The mummy stalks Sir Basil Walden (André Morell).

The mummy stalks Sir Basil Walden (André Morell).

This was the last Hammer film directed by John Gilling, who helmed the studio’s The Shadow of the Cat (1961), The Pirates of Blood River (1962), The Scarlet Blade (1963), The Brigand of Kandahar (1965), The Plague of the Zombies (1966), and The Reptile (1966). He wrote the screenplay from a story supplied by Anthony Hinds, executive producer and, at the time, the driving creative force behind Hammer horror.
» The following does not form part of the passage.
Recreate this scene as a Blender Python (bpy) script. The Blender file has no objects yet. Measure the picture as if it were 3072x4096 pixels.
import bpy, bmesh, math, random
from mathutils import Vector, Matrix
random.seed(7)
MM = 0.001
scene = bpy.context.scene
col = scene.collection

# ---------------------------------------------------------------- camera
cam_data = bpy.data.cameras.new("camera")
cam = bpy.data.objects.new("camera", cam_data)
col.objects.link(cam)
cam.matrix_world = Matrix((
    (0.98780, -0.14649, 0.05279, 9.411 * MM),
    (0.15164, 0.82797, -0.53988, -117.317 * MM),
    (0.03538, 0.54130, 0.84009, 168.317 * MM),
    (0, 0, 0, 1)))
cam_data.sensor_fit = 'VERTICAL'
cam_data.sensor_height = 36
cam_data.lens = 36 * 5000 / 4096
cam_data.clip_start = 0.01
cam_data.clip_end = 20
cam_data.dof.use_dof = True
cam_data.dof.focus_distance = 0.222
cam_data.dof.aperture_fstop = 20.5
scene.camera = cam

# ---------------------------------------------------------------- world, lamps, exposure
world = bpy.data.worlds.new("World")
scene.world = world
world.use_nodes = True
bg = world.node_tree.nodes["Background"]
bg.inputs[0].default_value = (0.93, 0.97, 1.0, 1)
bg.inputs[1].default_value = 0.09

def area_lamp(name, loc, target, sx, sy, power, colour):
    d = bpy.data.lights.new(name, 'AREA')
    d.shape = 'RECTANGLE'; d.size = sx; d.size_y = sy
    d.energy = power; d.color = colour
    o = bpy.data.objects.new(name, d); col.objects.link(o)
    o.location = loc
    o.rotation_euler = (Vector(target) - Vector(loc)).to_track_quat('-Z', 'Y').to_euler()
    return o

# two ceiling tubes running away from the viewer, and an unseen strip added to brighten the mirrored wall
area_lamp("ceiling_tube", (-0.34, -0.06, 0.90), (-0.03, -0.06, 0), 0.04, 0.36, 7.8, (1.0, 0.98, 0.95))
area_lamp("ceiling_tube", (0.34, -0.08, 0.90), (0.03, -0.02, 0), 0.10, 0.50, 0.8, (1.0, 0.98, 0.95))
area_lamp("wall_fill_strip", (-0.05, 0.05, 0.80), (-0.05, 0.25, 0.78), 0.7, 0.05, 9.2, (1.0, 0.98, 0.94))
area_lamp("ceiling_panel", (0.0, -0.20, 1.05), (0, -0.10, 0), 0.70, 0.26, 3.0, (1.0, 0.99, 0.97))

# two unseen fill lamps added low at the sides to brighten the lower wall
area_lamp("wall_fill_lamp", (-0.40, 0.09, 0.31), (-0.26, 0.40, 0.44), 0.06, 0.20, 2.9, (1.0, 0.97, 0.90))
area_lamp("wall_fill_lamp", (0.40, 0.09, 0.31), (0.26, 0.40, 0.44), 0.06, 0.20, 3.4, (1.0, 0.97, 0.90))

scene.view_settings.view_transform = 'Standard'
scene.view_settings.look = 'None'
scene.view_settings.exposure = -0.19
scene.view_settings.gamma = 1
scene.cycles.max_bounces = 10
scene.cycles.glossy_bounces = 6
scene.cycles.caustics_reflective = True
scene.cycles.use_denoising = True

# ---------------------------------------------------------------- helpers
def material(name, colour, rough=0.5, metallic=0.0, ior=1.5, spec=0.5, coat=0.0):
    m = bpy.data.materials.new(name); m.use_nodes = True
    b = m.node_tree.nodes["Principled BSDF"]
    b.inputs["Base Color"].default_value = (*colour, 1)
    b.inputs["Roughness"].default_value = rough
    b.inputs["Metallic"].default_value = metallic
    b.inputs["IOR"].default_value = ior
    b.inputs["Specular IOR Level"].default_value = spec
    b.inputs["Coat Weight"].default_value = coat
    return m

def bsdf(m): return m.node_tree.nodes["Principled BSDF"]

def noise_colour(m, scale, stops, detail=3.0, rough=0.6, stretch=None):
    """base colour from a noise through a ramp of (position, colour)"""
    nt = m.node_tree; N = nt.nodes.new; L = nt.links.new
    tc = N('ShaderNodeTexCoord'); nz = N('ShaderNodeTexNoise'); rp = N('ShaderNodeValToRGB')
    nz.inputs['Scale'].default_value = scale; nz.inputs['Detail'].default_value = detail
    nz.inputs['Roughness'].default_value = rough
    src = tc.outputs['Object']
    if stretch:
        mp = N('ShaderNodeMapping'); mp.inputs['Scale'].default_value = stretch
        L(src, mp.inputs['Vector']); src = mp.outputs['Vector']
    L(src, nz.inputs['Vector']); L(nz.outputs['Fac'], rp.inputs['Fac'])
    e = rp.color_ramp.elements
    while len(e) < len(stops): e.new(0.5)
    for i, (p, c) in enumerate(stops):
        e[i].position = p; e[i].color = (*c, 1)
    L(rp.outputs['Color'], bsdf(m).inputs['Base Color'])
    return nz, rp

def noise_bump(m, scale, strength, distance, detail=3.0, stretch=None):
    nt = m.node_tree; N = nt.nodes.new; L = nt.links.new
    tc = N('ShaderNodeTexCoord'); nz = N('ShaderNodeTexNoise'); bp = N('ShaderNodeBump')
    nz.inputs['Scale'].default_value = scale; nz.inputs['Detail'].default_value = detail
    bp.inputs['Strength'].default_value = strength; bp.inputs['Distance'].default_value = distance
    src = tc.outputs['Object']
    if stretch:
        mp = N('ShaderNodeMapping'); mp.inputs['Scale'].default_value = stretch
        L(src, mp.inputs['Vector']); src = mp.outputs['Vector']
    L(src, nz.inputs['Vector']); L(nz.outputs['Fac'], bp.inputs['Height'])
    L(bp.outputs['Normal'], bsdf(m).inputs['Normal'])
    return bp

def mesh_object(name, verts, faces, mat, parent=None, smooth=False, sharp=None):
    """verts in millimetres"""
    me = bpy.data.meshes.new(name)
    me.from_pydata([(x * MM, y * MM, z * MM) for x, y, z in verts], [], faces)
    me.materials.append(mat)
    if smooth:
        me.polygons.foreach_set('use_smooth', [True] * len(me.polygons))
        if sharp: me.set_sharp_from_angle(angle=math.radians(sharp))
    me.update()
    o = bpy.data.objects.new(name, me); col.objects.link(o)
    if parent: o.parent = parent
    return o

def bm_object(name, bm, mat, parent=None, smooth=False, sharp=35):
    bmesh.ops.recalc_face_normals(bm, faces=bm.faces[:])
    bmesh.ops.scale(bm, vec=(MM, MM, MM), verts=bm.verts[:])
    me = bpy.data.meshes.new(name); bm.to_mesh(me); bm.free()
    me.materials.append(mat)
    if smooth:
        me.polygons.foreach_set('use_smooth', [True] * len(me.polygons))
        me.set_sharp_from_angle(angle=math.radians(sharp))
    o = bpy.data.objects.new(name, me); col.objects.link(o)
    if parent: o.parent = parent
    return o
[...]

There’s a slapdash quality to the scenario: apart from borrowing its basic outline from every mummy film that had come before, there’s an occasional inattention to detail, such as the fact that the tomb is discovered near “The Rock of Death,” and at the climax Claire must read “The Words of Death.” And this is one of those movies in which a crystal ball has all the magical properties of a TV set. But Gilling understands this is basically pulp, and he treats it as such. The mummy attack scenes are a highlight: Gilling uses canted angles, dynamic compositions, and vivid colors to accompany the surprisingly brutal murders, lending the film an E.C. Comics vibe. Harry’s murder takes place in a darkroom lit blood-red while he’s stooped over developer; he is burned in chemicals and set on fire. Hammer regular Michael Ripper, turning in an endearing performance as Preston’s long-suffering servant, is wrapped in a bedsheet and flung through a window to the street below. Preston simply gets his head bashed against a wall. Gilling initiates this dream-like atmosphere with the arrival of the mummy Prem, usually introduced obliquely: in a reflection in a crystal ball, or a shadow in an alleyway, or a claw-like hand pulling back a curtain, or – when Ripper is without his thick glasses – out-of-focus.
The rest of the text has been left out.